Again, I’m hesitant to get too attached to the Future State Justice League, given their predecessors will eventually take over again. It’s hard even to know where this League will eventually fit, supplanting a generational space the Titans used to occupy (and haven’t even wholly abdicated). But gosh if Williamson doesn’t get me with a League still struggling to get to know one another, capable but not as established as the originals, with a Batman not necessarily the one with all the answers and a Green Lantern for once in the lead. And having the Hyperclan — first enemies of Grant Morrison’s JLA era — as the bad guys here is a perfect touch.

Williamson suggests a Justice League “of today” (in contrast to a play on the original Superman being the “man of tomorrow”). We’ve seen plenty “of the people” Justice Leagues over the years that haven’t quite lived up to that charter (Steve Orlando’s Justice League of America, most recently) and neither does Williamson give a lot of concrete indication how his will be different.
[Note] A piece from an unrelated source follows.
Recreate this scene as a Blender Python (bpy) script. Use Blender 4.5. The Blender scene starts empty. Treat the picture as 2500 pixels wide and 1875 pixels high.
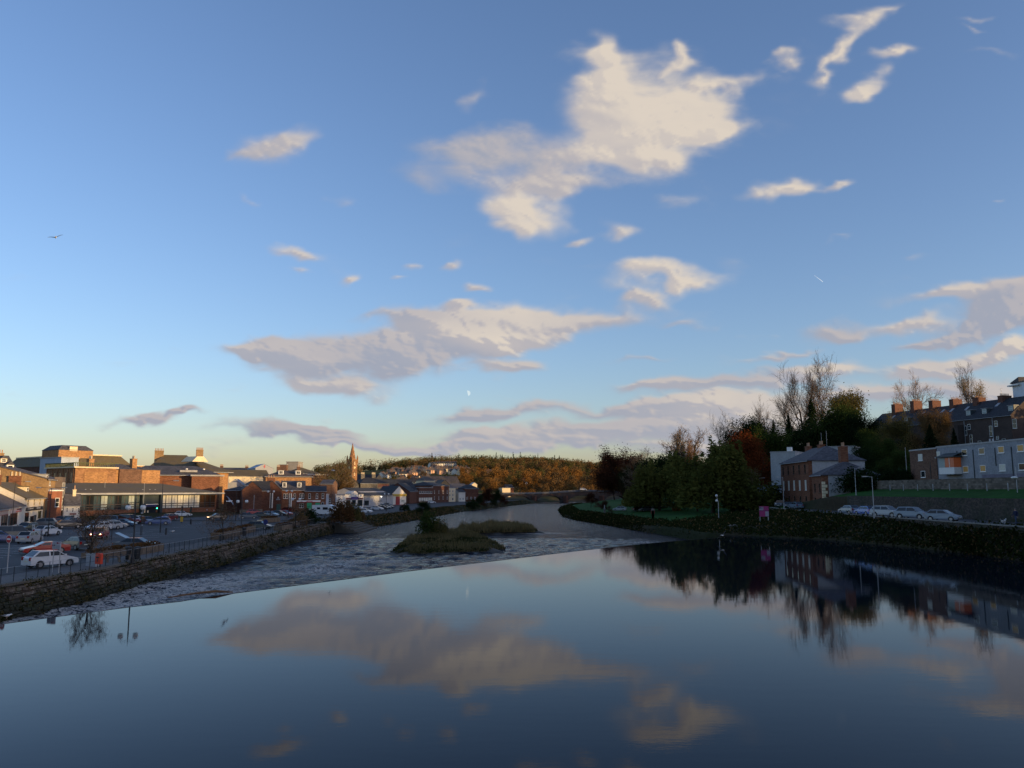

But at least this is the diverse Justice League that DC has sought for a while (perhaps the only indication this team won’t eventually disappear for good) and we see them, of sorts, worry about the mental health of the public around them. This, combined with some of the work Sean Lewis and Dan Watters did with Superman Jon Kent in Future State: Superman and Future State: Wonder Woman respectively in terms of guiding, not necessarily saving, Metropolis gives me hope that maybe Williamson will be able to see this idea through to fruition.

Thorne’s “Future State: Green Lantern” is a rollicking fun space yarn. It’s maybe a little tough to gauge his forthcoming Green Lantern from here given that none of these characters actually wield rings, but it’s hard to dismiss a dog-monster iteration of G’nort (not to mention an alien that’s the very image of Secret Six’s Ragdoll). Thorne’s John Stewart is nicely tough and heroic, and without a ring, we’re spared intimations of the army sniper John Stewart retcon. If Thorne kept on like this — more John Stewart, wise former Darkstars leader, less angsty “kills from a distance” John Stewart, I’d be more than happy.
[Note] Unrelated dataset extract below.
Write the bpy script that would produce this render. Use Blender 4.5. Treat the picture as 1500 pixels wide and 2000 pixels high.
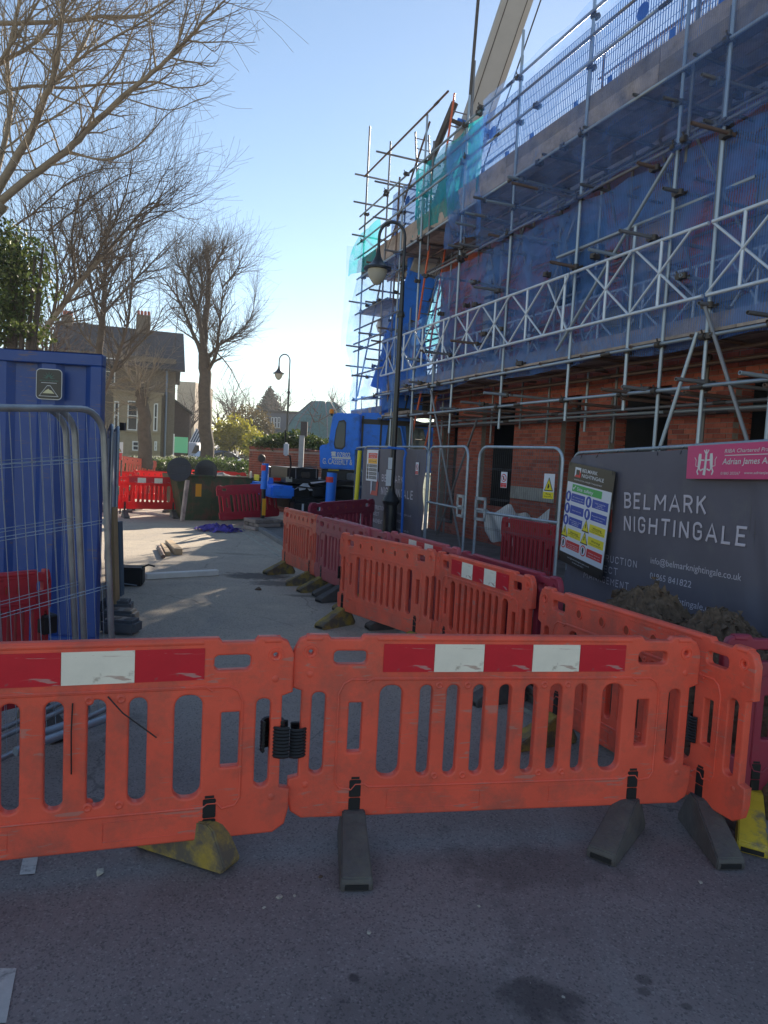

An unexpected benefit (I’d gone into the book having forgotten about the backups) is four “Tales of the Green Lantern Corps” stories. All of these, you’ll realize quickly, end in cliffhangers purposefully never meant to be resolved, and the wild abandon is a bunch of fun — Jessica Cruz about to become a Sinestro Corps member, Far Sector’s Jo Muellin about to give Hal Jordan the smack he undoubtedly deserves. Josie Campbell and Andie Tong tell an intriguing story of Teen Lantern Keli Quintela that starts in the here and now (ahead of Thorne’s series) and then intersects with Future State. That Robert Venditti also writes Hal again is a treat.

Ram V’s “Justice League Dark” story with Marcio Takara is also good, as Ram V’s work on that series has been. There’s an interesting suggestion within that some of the magical characters may yet remember this “alternate world” back in the mainstream. On the other hand, the only story that really didn’t work for me here was Brandon Vietti’s “Future State: Flash” two-parter. Can’t argue with Dale Eaglesham art, but I found this one rather more violent than a Flash story might warrant, and with a sad Barry Allen too much in the vein of Williamson’s run. Were Vietti continuing with the character, I’d be more concerned; as it is, that this story connects over to Tim Sheridan’s “Future State: Teen Titans” bumped it up a notch for me right at the end.



So mostly good news all around out of Future State: Justice League — perhaps the only question left now is which good book to start with after Infinite Frontier. Maybe I’m a bit more forgiving years later, but it really seems I’m enjoying these Future State stories more than, say, the essentially similar Futures End books some years ago; not quite sure if the writing and art is better now or if it’s just me.